Keyonna Jones Reflects on the Role of Art in DC BLM Protests

As protests and calls for racial justice consumed Washington, D.C., local artist and educator Keyonna Jones received a call from a friend about a secret city project. 

“One of the artists that was part of the project called me Thursday at six and said there was this kind of secret project that the city was doing. They had a budget — which sent my spine senses tingling — and then she thought I would be perfect for the job,” Jones said in an interview with The Hoya.

City officials had enlisted local artists and volunteers to paint a mural to celebrate the Black Lives Matter movement. 

Work on the project commenced before the crack of dawn as Jones and other volunteers coated the asphalt with bright yellow paint for eight hours straight. 

“We got on the call at 8, which was where it was laid out — what we were gonna be doing, how grand-scale it was gonna be and that we needed to be there at 3 o’clock the following morning,” Jones said. “So we got there around 3:30 a.m. and we finished probably close to 11 o’clock.”

The final product — “Black Lives Matter” painted in street-wide yellow letters just blocks from the White House — has become one of the defining images of international protests against racial injustice sparked by the police murder of George Floyd in late May. 

The artwork, commissioned by D.C. Mayor Muriel Bowser (D), was unveiled the morning of June 5. The mural runs down Black Lives Matter Plaza, a stretch of road leading to the White House and Lafayette Park. 

Martin Austermuhle Twitter | Keyonna Jones, pictured above, helped create the two-block “Black Lives Matter” mural in downtown D.C.

Black Lives Matter Plaza, the recently renamed portion of 16th Street NW, has been a flashpoint of ongoing demonstrations against racial injustice in the District. The street captured the national spotlight after President Donald Trump ordered police forces to forcibly remove protesters from the area surrounding the White House and St. John’s Episcopal Church for a photo-op June 1. Protesters were shot with rubber bullets, tear-gassed and beaten as police and military personnel cleared a path for the president. 

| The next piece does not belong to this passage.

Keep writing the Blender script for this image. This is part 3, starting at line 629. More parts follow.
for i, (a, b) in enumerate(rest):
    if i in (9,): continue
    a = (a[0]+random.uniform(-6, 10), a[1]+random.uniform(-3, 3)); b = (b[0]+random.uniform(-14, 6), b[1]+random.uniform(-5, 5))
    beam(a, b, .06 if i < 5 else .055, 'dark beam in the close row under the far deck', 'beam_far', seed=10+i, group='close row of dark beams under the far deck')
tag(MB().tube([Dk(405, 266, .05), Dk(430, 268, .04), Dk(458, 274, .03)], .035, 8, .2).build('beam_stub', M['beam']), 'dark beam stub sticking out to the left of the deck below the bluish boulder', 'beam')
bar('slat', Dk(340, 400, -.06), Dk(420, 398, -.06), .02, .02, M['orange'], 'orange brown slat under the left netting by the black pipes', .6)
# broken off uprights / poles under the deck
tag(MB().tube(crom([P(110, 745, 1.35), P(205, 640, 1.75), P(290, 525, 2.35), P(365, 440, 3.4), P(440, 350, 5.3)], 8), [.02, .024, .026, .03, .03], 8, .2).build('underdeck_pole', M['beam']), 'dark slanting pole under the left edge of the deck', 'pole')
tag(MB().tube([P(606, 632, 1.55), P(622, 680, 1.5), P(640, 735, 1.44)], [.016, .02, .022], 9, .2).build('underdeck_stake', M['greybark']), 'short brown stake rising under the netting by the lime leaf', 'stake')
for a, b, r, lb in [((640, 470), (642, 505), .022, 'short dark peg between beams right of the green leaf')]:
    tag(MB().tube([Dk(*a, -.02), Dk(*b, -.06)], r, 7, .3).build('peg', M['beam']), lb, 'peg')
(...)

Soon after the incident, city officials and local activists worked to immortalize the stretch of road as a space commemorating the fight against racism in the United States. The banner-like mural extends across approximately 2½ blocks, and its width spans a two-lane street, making it an eye-catching installment even for aerial cameras — the mural can be seen from space. Taking just under nine consecutive hours to complete, volunteers ranging from professional artists to passersby helped bring the monumental project to life.

Jones, a D.C. native, was a leading artist behind the “Black Lives Matter” mural. After finishing a master’s in science management at the University of Maryland, Jones established the Congress Heights Art and Culture Center, an arts and education nonprofit dedicated to sharing and exploring art of the African diaspora.

The demonstrative mural she had helped create quickly grabbed national headlines. The publicity the mural attracted shattered Jones’ expectations. 

“I really didn’t expect it. I think I was working out of a space of shock, especially once I realized what the gig was, and then once I realized what it was, leading it being a Black woman, thinking, ‘Wow, this is pretty huge,’” Jones said. 

However, the mural also received unexpected criticism, according to Jones. 

“I definitely wasn’t expecting for people to call it performative or not think it was enough,” Jones said. 

Some demonstrators spray-painted messages on the mural, criticizing it for shallow symbolism and calling for policy changes. On the most intense day of protests and only a day after Bowser unveiled the massive “Black Lives Matter” mural, activists painted “Defund The Police” beside the original artwork. 

The trend of protest-inspired street art spread to the Georgetown neighborhood, where colorful anti-racist and “Black Lives Matter” murals have been painted on boarded-up storefronts and alleyways. 

Neighborhood leaders have collaborated with local artists to sponsor art projects, according to Rachel Shank, executive director of Georgetown Main Street, a nonprofit that supports local small businesses.

“We reached out to a couple of local artists’ collectives: the Capital Artists Collective, a D.C.-based collective, and the Congress Heights Arts and Cultural Center,” Shank said in an interview with The Hoya. “We wanted to try and keep it hyper-local but also open the opportunity for artists throughout D.C., and one of the artists was actually from Baltimore.” 

Jones hopes the city’s protest art will catalyze change and inspire continued fights against injustice.

“I don’t think any of us went down there and were rolling paintbrushes like, ‘Okay, when we’ve finished this mural, we are done and racism has ended.’ Like, that’s not it,” Jones said. “I think that’s the beauty of art: It’s a catalyst for change, and it speaks to the phases of healing.”